[START OF Data excerpt]
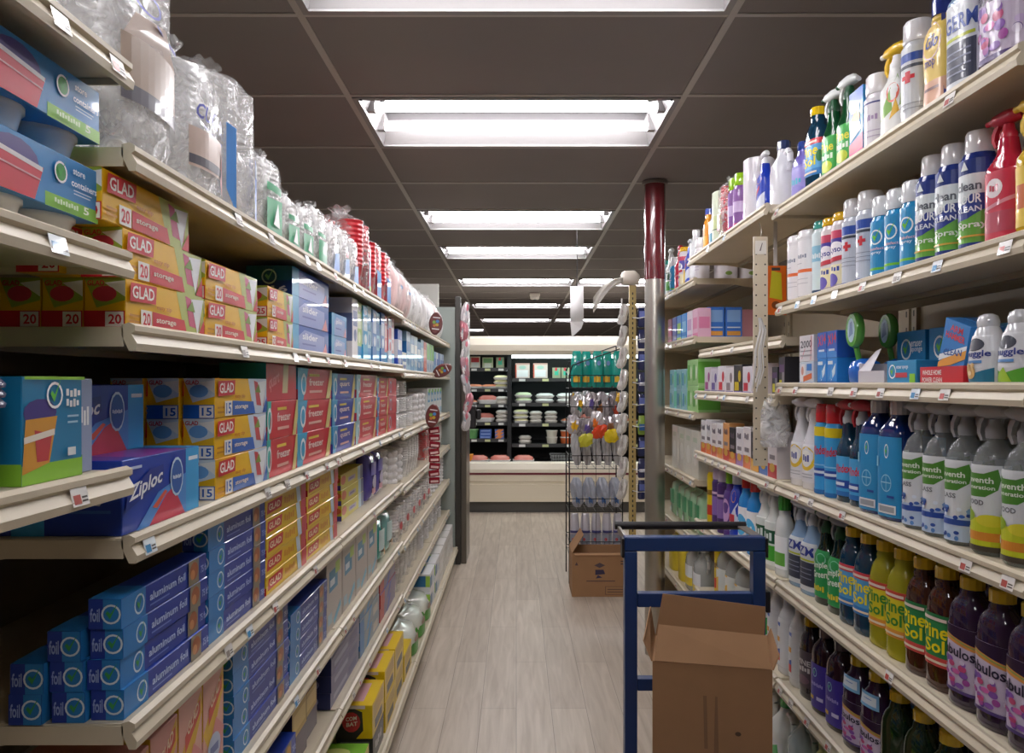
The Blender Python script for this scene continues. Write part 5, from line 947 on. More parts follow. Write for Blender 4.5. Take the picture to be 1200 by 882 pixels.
# shelf F right
s6 = 'sixth right shelf'; zf = RZ['F']
FBT = flask(.228, .084, .064, PURP, fab_label(), (.08, .52), '#e8c41c', caph=.022, capr=.0215, neck=.036, base='#cdbfd6', shoulder=.66, half=1.25)
ht = label_mesh([(0,.086,.066), (.135,.086,.066), (.16,.078,.06), (.3,.06,.05)], .146, .180, 2.6, .8, '#7fb4dc', [('r', .1,.2,.9,.8, '#dfe9f2'), ('r', .3,.4,.7,.6, '#5a8fd0')]); FBT['parts'].append(('neck_tag', ht, (), 'pale blue neck tag'))
PVL = flask(.232, .084, .064, gloss('#2a1622'), [('r', 0,0,1,1, '#43359a')] + check(.45,.80,.10,1, '#9fd0e0', '#5ab88a') + [('t', 'lavender', .3,.5,.8,.58, '#a9a0e0'), ('r', .2,.18,.4,.26, '#d9b03a'), ('r', .55,.2,.8,.28, '#c9c4ea')], (.06,.58), '#6a5a62', base='#43359a', shoulder=.72)
DKP = flask(.228, .075, .058, gloss('#241a24'), [('r', 0,0,1,1, '#4a3f4a'), ('t', 'PINE', .15,.6,.85,.75, '#c9c4c8'), ('t', 'power', .15,.42,.85,.56, '#c9c4c8'), ('o', .5,.2,.3,.12, '#6a5060')], (.15,.60), '#e8c41c', caph=.022, capr=.0215, neck=.036, base='#4a3f4a')
DGN = flask(.222, .086, .066, clearm('#0c2a16', .85), None, (0,0), '#e8c41c', caph=.022, capr=.0215, neck=.036, shoulder=.62)
WJG = flask(.245, .072, .06, gloss('#dfe1e4'), [('r', .1,.1,.45,.9, '#4a6ab8'), ('r', .1,.1,.45,.25, '#d83a3a'), ('r', .1,.5,.45,.6, '#e0a03a')], (.1,.7), '#e4e4e6', base='#dfe1e4')
rowput([(DGN, 'cleaner_bottle', 'bottle', 1.50, 'nearest dark green bottle with yellow cap', 1), (DGN, 'cleaner_bottle', 'bottle', 1.60, 'second dark green bottle with yellow cap', 1), (DGN, 'cleaner_bottle', 'bottle', 1.70, 'third dark green bottle with yellow cap', 0), (FBT, 'cleaner_bottle', 'bottle', 1.80, 'nearer purple bottle with blue neck tag', 1), (FBT, 'cleaner_bottle', 'bottle', 1.90, 'farther purple bottle with blue neck tag', 1),
        (PVL, 'cleaner_bottle', 'bottle', 2.005, 'nearer dark bottle with violet label', 1), (PVL, 'cleaner_bottle', 'bottle', 2.105, 'farther dark bottle with violet label', 1), (DKP, 'cleaner_bottle', 'bottle', 2.205, 'black bottle with grey flowered label', 0), (WJG, 'cleaner_bottle', 'bottle', 2.29, 'nearer tall white bottle with striped label', 0)], zf, s6, .85)
rowput([(WJG, 'cleaner_bottle', 'bottle', 2.39, 'second tall white bottle with striped label', 0), (WJG, 'cleaner_bottle', 'bottle', 2.49, 'third tall white bottle with striped label', 0)], zf, s6, .85)
CJ = flask(.26, .11, .09, clearm('#e4e8e4', .4), [('r', .1,.0,.45,1, '#dcae2a')], (.15,.6), '#e8e8e8', base='#d5dad5', shoulder=.7); GJ = flask(.26, .085, .06, gloss('#e4e6e4'), [('q', [(.1,.1), (.9,.3), (.8,.7), (.2,.6)], '#3fae5a')], (.1,.6), '#e4e4e4', base='#e4e6e4')
rowput([(GJ, 'cleaner_bottle', 'bottle', 2.60, 'nearer white bottle with green patch', 0), (GJ, 'cleaner_bottle', 'bottle', 2.71, 'farther white bottle with green patch', 0), (CJ, 'cleaner_bottle', 'bottle', 2.84, 'nearest clear jug with yellow strip', 0), (CJ, 'cleaner_bottle', 'bottle', 2.97, 'middle clear jug with yellow strip', 0), (CJ, 'cleaner_bottle', 'bottle', 3.10, 'farthest clear jug with yellow strip', 0), (YLT, 'aerosol_can', 'spray can', 3.22, 'tall yellow aerosol', 0)], zf, s6+' seen through the cart', .86)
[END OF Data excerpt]
#### [Given instruction]
Without including any picture, repeat the data exactly.

#### [Worked solution]
The Blender Python script for this scene continues. Write part 5, from line 947 on. More parts follow. Write for Blender 4.5. Take the picture to be 1200 by 882 pixels.
# shelf F right
s6 = 'sixth right shelf'; zf = RZ['F']
FBT = flask(.228, .084, .064, PURP, fab_label(), (.08, .52), '#e8c41c', caph=.022, capr=.0215, neck=.036, base='#cdbfd6', shoulder=.66, half=1.25)
ht = label_mesh([(0,.086,.066), (.135,.086,.066), (.16,.078,.06), (.3,.06,.05)], .146, .180, 2.6, .8, '#7fb4dc', [('r', .1,.2,.9,.8, '#dfe9f2'), ('r', .3,.4,.7,.6, '#5a8fd0')]); FBT['parts'].append(('neck_tag', ht, (), 'pale blue neck tag'))
PVL = flask(.232, .084, .064, gloss('#2a1622'), [('r', 0,0,1,1, '#43359a')] + check(.45,.80,.10,1, '#9fd0e0', '#5ab88a') + [('t', 'lavender', .3,.5,.8,.58, '#a9a0e0'), ('r', .2,.18,.4,.26, '#d9b03a'), ('r', .55,.2,.8,.28, '#c9c4ea')], (.06,.58), '#6a5a62', base='#43359a', shoulder=.72)
DKP = flask(.228, .075, .058, gloss('#241a24'), [('r', 0,0,1,1, '#4a3f4a'), ('t', 'PINE', .15,.6,.85,.75, '#c9c4c8'), ('t', 'power', .15,.42,.85,.56, '#c9c4c8'), ('o', .5,.2,.3,.12, '#6a5060')], (.15,.60), '#e8c41c', caph=.022, capr=.0215, neck=.036, base='#4a3f4a')
DGN = flask(.222, .086, .066, clearm('#0c2a16', .85), None, (0,0), '#e8c41c', caph=.022, capr=.0215, neck=.036, shoulder=.62)
WJG = flask(.245, .072, .06, gloss('#dfe1e4'), [('r', .1,.1,.45,.9, '#4a6ab8'), ('r', .1,.1,.45,.25, '#d83a3a'), ('r', .1,.5,.45,.6, '#e0a03a')], (.1,.7), '#e4e4e6', base='#dfe1e4')
rowput([(DGN, 'cleaner_bottle', 'bottle', 1.50, 'nearest dark green bottle with yellow cap', 1), (DGN, 'cleaner_bottle', 'bottle', 1.60, 'second dark green bottle with yellow cap', 1), (DGN, 'cleaner_bottle', 'bottle', 1.70, 'third dark green bottle with yellow cap', 0), (FBT, 'cleaner_bottle', 'bottle', 1.80, 'nearer purple bottle with blue neck tag', 1), (FBT, 'cleaner_bottle', 'bottle', 1.90, 'farther purple bottle with blue neck tag', 1),
        (PVL, 'cleaner_bottle', 'bottle', 2.005, 'nearer dark bottle with violet label', 1), (PVL, 'cleaner_bottle', 'bottle', 2.105, 'farther dark bottle with violet label', 1), (DKP, 'cleaner_bottle', 'bottle', 2.205, 'black bottle with grey flowered label', 0), (WJG, 'cleaner_bottle', 'bottle', 2.29, 'nearer tall white bottle with striped label', 0)], zf, s6, .85)
rowput([(WJG, 'cleaner_bottle', 'bottle', 2.39, 'second tall white bottle with striped label', 0), (WJG, 'cleaner_bottle', 'bottle', 2.49, 'third tall white bottle with striped label', 0)], zf, s6, .85)
CJ = flask(.26, .11, .09, clearm('#e4e8e4', .4), [('r', .1,.0,.45,1, '#dcae2a')], (.15,.6), '#e8e8e8', base='#d5dad5', shoulder=.7); GJ = flask(.26, .085, .06, gloss('#e4e6e4'), [('q', [(.1,.1), (.9,.3), (.8,.7), (.2,.6)], '#3fae5a')], (.1,.6), '#e4e4e4', base='#e4e6e4')
rowput([(GJ, 'cleaner_bottle', 'bottle', 2.60, 'nearer white bottle with green patch', 0), (GJ, 'cleaner_bottle', 'bottle', 2.71, 'farther white bottle with green patch', 0), (CJ, 'cleaner_bottle', 'bottle', 2.84, 'nearest clear jug with yellow strip', 0), (CJ, 'cleaner_bottle', 'bottle', 2.97, 'middle clear jug with yellow strip', 0), (CJ, 'cleaner_bottle', 'bottle', 3.10, 'farthest clear jug with yellow strip', 0), (YLT, 'aerosol_can', 'spray can', 3.22, 'tall yellow aerosol', 0)], zf, s6+' seen through the cart', .86)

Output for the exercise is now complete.